14 Replies to “Float Plane”

  1. Scifi writer Larry Correia lives in Utah and had a couple of different times up to two feet of snow overnight last couple weeks. Last night I guess about 90% of it got melted and the fun started!

  2. These heavy precip events are known to occur when the heliosphere is weak and the atmosphere/clouds are bombarded with more cosmic rays

    1. To give you an idea how localized this was, I work about 20 miles from the Airport. We received a few inches, and not nearly as much as I’ve experienced in other storms. For me the storm was a mere inconvenience as I walked around puddles to get from one building to another.

  3. Not a drop mid way up the state, just windy. Not that uncommon this time of year.

  4. And yesterday I saw an interview with a rancher near Okeechobee who’s having trouble feeding his cattle. Not enough rain to grow grass.
    Most of the fruit crops are supposedly in danger too.

  5. Head for the high ground! Oh right, Florida.
    Waiting for Al Gore to blame this on whatever they call Globull Warming this week.
    My sympathies to all those dealing with the flood, with all the electronics in modern cars hidden under the seats I’ll bet a lot of drivers are going to have problems.

    1. AL
      Or the idiot female passenger who opens the door and lets the flood in, as the one who sank my 59 T-bird did:-(((((

        1. Ex-wife is my guess, Rett. ;o)

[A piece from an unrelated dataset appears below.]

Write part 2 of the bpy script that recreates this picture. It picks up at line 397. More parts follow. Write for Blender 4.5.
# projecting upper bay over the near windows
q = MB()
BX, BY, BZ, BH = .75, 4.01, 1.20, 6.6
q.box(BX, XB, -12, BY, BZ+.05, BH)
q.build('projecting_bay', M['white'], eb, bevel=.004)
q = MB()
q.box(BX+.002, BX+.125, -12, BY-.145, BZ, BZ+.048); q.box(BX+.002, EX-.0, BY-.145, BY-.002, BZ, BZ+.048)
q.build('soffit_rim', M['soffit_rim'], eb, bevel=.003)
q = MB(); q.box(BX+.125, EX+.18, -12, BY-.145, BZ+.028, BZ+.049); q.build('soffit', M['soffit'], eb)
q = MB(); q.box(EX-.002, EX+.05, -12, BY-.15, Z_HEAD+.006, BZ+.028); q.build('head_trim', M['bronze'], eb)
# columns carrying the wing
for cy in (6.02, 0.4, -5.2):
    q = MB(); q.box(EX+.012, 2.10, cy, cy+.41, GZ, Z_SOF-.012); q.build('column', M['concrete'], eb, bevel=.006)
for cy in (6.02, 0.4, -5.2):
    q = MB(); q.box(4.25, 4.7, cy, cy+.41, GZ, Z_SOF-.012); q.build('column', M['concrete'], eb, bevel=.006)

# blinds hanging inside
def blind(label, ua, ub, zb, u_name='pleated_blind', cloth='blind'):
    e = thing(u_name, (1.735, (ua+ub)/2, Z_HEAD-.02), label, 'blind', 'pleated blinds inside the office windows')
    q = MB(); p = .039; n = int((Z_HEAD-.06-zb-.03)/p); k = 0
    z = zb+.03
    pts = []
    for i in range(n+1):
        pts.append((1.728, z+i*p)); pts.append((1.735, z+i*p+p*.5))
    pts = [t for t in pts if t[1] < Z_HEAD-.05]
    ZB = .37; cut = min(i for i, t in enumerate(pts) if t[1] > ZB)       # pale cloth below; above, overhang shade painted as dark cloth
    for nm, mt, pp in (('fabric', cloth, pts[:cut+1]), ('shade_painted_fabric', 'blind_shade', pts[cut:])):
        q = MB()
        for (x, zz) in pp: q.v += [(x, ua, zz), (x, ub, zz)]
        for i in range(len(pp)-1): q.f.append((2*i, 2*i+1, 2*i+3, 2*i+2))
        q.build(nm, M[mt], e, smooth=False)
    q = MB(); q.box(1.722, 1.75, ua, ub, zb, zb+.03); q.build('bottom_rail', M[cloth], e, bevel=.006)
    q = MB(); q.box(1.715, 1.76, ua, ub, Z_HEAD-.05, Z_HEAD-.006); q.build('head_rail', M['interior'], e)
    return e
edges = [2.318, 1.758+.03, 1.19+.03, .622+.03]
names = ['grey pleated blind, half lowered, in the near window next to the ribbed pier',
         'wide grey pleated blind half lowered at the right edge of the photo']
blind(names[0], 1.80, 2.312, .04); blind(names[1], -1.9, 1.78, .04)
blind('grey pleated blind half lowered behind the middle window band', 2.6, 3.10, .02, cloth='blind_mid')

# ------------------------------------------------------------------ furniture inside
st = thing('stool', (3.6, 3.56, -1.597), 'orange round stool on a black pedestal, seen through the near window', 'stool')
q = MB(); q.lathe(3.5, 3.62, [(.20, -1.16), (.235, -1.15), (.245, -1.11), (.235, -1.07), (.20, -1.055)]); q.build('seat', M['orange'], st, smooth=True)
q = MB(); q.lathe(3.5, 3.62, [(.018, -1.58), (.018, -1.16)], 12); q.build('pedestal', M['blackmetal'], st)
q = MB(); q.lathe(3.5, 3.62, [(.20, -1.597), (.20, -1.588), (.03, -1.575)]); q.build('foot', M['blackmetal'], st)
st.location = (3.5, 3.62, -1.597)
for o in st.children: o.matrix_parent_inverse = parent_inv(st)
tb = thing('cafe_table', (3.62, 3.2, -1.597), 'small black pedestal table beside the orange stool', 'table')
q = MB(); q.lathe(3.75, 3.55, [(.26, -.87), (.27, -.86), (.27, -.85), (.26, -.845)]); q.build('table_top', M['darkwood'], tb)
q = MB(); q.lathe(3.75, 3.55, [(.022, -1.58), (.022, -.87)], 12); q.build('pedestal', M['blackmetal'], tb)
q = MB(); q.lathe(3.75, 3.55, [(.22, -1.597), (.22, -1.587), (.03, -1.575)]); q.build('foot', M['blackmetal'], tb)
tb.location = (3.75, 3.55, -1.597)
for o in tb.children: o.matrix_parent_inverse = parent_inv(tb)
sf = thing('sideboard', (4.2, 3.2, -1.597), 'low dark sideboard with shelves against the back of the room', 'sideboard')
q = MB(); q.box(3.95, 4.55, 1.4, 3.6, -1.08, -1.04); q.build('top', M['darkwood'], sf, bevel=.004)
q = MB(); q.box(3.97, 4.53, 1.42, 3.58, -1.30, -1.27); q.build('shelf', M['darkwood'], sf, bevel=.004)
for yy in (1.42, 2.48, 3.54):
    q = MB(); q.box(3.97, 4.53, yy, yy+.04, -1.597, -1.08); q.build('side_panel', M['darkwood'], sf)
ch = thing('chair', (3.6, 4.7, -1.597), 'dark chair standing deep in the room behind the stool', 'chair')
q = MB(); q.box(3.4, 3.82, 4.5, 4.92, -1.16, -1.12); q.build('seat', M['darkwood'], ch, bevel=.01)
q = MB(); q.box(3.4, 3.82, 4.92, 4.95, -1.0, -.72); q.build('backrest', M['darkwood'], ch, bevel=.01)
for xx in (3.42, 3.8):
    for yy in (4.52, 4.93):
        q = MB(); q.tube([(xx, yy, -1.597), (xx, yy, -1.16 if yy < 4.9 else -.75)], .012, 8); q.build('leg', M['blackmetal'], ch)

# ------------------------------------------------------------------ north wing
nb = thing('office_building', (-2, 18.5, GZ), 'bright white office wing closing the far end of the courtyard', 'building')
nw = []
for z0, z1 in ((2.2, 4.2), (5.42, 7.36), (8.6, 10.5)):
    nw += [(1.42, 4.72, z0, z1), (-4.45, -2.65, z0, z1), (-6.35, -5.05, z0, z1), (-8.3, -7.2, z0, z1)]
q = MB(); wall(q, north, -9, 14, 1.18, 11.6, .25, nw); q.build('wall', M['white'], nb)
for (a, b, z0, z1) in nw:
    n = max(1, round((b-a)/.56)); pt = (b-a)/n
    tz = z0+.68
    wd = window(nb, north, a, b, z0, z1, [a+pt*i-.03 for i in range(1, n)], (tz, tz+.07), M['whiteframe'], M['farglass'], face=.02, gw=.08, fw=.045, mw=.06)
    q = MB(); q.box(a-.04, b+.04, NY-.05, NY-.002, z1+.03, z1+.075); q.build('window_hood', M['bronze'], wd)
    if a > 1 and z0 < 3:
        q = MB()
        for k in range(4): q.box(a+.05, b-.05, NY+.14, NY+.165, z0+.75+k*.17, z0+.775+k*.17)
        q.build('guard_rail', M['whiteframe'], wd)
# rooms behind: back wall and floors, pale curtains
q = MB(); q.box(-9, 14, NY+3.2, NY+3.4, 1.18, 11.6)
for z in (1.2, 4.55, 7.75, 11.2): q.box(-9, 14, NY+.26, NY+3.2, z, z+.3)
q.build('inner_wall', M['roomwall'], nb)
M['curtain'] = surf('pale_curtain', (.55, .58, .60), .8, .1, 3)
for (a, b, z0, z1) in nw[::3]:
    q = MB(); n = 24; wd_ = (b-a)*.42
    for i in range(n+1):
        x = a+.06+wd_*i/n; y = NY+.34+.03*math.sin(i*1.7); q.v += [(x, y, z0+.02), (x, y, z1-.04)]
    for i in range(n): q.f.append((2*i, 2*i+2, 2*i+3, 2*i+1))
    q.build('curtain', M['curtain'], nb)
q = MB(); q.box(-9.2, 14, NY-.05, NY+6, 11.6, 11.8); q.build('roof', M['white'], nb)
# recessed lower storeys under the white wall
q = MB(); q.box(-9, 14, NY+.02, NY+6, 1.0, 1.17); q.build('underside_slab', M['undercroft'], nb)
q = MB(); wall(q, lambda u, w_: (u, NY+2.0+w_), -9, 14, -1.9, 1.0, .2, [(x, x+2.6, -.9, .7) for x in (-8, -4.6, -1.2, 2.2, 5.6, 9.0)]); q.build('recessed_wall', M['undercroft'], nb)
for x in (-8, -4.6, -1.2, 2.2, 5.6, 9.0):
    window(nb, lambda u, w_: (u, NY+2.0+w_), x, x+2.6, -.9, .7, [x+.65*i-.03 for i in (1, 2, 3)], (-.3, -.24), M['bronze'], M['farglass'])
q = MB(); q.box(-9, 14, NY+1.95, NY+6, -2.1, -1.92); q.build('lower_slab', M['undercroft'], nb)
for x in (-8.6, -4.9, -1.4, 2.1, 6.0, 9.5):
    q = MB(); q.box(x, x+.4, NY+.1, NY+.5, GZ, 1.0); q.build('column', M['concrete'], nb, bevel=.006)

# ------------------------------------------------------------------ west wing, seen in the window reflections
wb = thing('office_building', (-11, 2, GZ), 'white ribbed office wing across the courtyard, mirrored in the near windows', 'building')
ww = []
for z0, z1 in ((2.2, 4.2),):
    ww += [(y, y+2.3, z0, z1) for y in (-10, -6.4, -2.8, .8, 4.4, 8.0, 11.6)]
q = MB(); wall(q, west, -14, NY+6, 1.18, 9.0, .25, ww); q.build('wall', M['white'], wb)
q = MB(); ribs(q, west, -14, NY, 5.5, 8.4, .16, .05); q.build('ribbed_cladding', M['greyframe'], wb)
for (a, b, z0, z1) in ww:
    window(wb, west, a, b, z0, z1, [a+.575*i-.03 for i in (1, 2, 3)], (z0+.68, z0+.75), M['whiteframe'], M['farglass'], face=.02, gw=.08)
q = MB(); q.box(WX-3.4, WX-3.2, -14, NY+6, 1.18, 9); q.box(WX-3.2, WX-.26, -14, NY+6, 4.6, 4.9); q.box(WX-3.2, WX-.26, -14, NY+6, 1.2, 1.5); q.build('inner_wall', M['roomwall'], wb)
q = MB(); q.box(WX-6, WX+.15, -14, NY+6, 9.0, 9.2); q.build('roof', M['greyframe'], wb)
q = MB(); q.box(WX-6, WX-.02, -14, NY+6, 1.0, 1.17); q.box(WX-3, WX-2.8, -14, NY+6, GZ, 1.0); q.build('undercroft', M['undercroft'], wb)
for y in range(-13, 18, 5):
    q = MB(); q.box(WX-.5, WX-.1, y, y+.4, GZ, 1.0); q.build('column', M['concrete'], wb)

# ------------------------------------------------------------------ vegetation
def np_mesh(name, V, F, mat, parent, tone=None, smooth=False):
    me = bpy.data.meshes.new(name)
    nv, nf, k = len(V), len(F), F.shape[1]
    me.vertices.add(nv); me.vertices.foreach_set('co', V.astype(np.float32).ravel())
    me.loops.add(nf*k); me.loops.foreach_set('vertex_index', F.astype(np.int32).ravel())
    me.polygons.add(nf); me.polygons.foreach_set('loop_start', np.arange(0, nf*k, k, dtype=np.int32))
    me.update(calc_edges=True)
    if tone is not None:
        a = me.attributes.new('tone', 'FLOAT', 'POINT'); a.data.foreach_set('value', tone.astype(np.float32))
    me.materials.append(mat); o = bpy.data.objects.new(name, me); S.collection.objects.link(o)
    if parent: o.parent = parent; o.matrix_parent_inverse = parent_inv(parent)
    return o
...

          A guy can forgive a lot of things, but a ’57 T-Bird? No way.

  6. The real reason airline pilots aren’t allowed to drink 24 hours before flying.

    Pilot: “Let’s play… Alaskan Bush Pilot!

    Let’s find a lake where we can set this puppy down.”

    Co-pilot: “Home office is gonna be mad… but okay. I’m in.”

    Pilot:“Here we go. Hold my beer.”

    Co-pilot:“We’ll have to think of something to tell the passengers, you know.”